Another change that has occurred more subtlety, over time, is the attitude Turkish people have towards animals. Dogs have always been tolerated as working animals on farms and for security on worksites, but cats were quite beyond the pale. Ten years ago cats were grubby, dirty things that jumped out of garbage bins when you put your rubbish in.
Nowadays many are sleek and plump and too full to move when you drop your garbage in the bin. People leave food out on the street for them everyday, so they no longer need to scrounge amongst the scraps. In summer huge billboards implore residents to remember to make one cup of water a day available to the strays in their area but this kindness to animals does not stretch quite so readily to dogs. Although more people have pets in their homes, many people still believe if you feed animals inside your home, the angels will not visit.
Why this is, and what the angels might do if they did visit your house is something I have not been able to establish. This belief, and an underlying fear of dogs mean that street dogs get the short end of the stick when it comes to being looked after.

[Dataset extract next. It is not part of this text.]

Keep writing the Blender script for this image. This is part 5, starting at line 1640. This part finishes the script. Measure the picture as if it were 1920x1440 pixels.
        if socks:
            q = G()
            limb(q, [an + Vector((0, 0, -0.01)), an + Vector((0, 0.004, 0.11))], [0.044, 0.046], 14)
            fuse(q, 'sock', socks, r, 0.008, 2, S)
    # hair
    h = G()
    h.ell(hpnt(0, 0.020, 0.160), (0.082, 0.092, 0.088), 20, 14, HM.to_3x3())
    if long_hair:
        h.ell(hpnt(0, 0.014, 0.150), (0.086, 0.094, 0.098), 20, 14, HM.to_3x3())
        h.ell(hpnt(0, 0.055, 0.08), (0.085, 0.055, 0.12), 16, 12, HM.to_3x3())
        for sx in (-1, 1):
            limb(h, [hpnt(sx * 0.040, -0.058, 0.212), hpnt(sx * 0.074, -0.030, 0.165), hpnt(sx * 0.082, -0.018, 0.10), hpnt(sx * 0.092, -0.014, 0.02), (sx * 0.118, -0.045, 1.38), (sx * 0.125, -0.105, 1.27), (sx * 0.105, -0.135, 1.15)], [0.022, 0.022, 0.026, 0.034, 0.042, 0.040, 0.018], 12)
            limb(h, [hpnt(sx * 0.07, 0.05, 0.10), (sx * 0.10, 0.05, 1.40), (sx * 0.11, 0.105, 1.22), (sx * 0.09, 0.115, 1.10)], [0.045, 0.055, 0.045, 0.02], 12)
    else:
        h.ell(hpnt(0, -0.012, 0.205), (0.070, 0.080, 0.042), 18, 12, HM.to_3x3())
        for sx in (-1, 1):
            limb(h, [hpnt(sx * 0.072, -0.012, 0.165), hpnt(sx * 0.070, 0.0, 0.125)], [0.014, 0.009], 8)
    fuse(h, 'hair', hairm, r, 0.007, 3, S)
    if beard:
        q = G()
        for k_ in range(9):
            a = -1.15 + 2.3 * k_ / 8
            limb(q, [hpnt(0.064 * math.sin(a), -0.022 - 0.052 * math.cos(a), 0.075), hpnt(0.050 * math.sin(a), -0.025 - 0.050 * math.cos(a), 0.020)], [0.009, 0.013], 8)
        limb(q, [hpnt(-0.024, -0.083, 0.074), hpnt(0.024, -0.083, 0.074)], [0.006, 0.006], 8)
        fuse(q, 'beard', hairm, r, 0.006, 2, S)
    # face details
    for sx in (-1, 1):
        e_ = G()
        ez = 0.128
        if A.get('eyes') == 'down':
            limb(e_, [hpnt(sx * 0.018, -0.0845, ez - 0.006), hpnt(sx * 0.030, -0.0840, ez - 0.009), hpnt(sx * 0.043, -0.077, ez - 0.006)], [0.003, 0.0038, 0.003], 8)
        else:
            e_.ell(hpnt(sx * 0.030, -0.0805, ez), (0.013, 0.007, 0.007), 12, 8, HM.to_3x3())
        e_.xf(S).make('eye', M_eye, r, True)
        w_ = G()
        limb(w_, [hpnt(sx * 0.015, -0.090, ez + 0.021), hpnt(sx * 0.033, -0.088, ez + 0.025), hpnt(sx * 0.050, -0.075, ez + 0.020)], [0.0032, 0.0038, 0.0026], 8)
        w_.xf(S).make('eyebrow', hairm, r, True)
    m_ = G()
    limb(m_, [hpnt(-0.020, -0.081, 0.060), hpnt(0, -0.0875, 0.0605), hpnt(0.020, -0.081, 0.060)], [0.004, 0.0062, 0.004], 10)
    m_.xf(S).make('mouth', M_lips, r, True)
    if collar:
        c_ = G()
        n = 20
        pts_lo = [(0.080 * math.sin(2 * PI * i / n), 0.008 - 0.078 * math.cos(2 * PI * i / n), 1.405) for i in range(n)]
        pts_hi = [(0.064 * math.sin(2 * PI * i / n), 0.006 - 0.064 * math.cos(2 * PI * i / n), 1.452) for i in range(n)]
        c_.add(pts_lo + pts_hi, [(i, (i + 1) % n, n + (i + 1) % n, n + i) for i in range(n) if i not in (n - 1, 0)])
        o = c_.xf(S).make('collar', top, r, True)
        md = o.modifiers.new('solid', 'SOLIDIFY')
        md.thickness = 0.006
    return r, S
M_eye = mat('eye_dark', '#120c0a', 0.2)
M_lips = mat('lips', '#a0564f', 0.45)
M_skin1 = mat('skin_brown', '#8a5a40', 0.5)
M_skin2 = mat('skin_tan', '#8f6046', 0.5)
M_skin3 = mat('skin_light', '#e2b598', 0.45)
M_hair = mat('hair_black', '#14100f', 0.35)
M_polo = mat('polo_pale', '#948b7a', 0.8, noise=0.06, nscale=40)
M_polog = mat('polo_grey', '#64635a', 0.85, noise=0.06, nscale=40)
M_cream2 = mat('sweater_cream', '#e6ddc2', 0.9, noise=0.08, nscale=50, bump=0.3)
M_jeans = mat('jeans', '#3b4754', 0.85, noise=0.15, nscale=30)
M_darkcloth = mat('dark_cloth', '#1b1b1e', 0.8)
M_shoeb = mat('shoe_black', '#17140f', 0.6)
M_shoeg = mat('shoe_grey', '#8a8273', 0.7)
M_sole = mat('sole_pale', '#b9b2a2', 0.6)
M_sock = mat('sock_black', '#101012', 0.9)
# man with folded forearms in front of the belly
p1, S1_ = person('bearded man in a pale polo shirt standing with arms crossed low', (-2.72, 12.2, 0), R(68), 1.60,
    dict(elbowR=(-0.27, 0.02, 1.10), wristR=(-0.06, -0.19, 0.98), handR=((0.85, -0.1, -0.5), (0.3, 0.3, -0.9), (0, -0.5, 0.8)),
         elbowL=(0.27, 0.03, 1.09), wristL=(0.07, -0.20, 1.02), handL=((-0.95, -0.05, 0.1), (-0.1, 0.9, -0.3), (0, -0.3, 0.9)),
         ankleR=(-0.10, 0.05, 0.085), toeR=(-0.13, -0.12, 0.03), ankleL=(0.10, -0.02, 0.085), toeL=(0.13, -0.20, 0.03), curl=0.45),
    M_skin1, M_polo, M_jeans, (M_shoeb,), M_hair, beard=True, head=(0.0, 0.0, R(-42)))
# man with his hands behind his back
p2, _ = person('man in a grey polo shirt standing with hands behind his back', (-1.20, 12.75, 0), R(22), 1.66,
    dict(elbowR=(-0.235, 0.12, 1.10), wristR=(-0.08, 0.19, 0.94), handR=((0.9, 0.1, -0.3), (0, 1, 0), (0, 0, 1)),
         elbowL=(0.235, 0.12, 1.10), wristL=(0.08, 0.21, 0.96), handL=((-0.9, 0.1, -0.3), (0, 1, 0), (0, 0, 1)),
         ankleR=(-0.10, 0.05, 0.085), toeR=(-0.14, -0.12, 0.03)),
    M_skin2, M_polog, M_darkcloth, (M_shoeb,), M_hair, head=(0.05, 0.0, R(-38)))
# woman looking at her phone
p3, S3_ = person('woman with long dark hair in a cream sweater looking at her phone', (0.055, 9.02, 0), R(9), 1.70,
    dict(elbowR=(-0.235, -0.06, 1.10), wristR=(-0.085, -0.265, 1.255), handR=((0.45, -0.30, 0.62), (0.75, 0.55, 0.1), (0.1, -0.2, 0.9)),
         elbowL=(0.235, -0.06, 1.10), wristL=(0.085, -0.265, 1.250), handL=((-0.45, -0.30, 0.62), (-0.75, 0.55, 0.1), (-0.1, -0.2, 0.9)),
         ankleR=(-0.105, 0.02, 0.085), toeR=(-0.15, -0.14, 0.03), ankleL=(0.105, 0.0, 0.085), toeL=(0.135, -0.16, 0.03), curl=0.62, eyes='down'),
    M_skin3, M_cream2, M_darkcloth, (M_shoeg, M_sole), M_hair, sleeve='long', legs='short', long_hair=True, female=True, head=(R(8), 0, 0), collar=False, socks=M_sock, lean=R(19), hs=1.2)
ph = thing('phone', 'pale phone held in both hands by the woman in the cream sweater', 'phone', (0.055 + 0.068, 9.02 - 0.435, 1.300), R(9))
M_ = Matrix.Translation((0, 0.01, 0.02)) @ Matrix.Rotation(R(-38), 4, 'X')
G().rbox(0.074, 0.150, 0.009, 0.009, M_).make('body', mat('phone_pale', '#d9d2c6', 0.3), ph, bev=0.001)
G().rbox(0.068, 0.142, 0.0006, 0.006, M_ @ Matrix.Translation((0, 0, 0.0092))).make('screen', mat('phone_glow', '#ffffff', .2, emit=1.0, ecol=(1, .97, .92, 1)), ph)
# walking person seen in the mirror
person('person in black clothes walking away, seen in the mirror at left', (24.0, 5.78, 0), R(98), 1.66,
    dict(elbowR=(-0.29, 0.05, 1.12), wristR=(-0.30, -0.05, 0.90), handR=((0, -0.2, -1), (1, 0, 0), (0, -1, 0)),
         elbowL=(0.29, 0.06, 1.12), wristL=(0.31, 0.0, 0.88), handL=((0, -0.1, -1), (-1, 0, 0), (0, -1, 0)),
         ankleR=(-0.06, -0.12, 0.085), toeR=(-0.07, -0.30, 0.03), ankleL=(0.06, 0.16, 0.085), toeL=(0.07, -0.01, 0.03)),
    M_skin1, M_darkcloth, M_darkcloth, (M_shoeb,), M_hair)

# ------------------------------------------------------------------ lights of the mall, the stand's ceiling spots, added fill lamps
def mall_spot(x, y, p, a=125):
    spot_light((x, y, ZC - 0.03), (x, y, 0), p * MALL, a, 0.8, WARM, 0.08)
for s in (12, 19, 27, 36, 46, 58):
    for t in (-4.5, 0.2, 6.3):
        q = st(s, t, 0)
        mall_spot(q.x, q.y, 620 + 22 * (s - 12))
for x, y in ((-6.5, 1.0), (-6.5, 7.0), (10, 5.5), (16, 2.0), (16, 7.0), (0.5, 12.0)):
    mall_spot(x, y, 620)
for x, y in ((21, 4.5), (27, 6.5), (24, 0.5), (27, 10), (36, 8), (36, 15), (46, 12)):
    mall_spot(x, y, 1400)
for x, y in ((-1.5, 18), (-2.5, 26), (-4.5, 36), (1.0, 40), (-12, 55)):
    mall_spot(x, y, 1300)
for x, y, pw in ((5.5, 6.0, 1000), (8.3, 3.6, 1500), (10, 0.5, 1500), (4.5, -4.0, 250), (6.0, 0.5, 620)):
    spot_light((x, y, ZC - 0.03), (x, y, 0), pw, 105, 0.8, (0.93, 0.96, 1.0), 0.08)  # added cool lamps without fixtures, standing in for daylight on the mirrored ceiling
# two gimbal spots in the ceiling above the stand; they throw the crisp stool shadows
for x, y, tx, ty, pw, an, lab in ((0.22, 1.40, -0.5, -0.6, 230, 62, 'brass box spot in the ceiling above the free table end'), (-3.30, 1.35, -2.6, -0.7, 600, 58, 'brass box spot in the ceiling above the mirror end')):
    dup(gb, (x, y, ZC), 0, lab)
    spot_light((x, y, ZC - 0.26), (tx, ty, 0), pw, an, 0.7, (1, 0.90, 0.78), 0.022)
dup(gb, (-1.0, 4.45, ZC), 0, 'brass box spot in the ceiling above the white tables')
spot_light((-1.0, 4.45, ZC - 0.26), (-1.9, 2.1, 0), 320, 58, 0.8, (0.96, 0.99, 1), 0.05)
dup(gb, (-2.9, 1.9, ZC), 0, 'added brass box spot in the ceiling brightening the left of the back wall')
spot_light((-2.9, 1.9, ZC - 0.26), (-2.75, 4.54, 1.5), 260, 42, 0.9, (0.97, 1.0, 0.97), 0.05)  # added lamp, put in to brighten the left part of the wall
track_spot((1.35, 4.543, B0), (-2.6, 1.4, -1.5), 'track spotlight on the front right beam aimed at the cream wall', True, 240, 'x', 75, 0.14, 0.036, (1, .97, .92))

However, owning a pedigree dog has been readily taken up by the upper class in Istanbul. In Özgürlük Park near my home I see shellsuit clad men and women walking at a leisurely pace, with their overweight dogs waddling beside them. These dogs are pampered and loved and spoiled, are usually overfed and undertrained, and lead lives of overindulged luxury. As a former dog owner, I can’t help but feel sad when I see the dogs left alone in exercise pens while their owners chat with friends. As a status symbol, owning an expensive pedigree dog is right up there with driving an SUV and making regular trips to London or Dubai to go shopping.
Despite the fact that many Turks acquire Western habits and pastimes without thinking about what they really mean, some just understand instinctively. A student of mine once told me, with great emotion that, “I never knew love, until I knew Roger. When I come home he is there, waiting for me. When I am sad, he cries. When I am happy, he laughs. My life is good because of him.”
Roger, her much loved Golden Retriever, seemed more important than her husband, and gave her comfort in a way the man in her life never could. Although the way in which the traditions I grew up with are adopted in Turkey and then adapted sometimes annoys me, it also makes me smile. Traditions that make me happy make my new fellow countrymen happy too, giving us a new point of similarity, even if for very different reasons.
Find out more about my life in Istanbul in my memoir Istanbul Dreams: Waiting for the Tulips to Bloom.
Thanks for the comment Irishgelin – I’m glad you’ve been following my blog. It is always interesting to see how Turks react to things, isn’t it? The owner of a Yorkshire Terrier and a corgi living in Istanbul told me one of his neighbours refuses to leave the building when he takes his dogs out. It seems hard to believe people are scared of such small dogs but cultural beliefs are very strong and take time to change. That’s what makes living here so interesting.
You are so right about owning a dog being similar to owning an SUV. I often visit Yesilkoy on the summer weekends and am amazed to see how many people have those mini dogs like the ones out of legally blonde. It definitely seems like a fashion symbol among more affluent members in society.
As for the angels not entering the house I have seen good arguments from an islamic point of view (such as the importance of dogs as guards and helping the blind) arguing against this although it doesn’t seem to be well known in Turkey. I find that the lack of interaction with dogs causes people to be scared of them. I remember once I was with my brother in law and their was a huge German Alsation with its owner walking towards us..my brother in law was shocked at how I walked by normally. I guess he thought I was going to run away lol.
Times are a changing – street dogs used to be mongrels, now they are Gold Retrievers and Spaniels.
Here in Istanbul I’ve seen three strays in the last week that were obviously someone’s much pampered pet until quite recently. I wonder their presence looking lost, sans owners, is the result of the declining economy.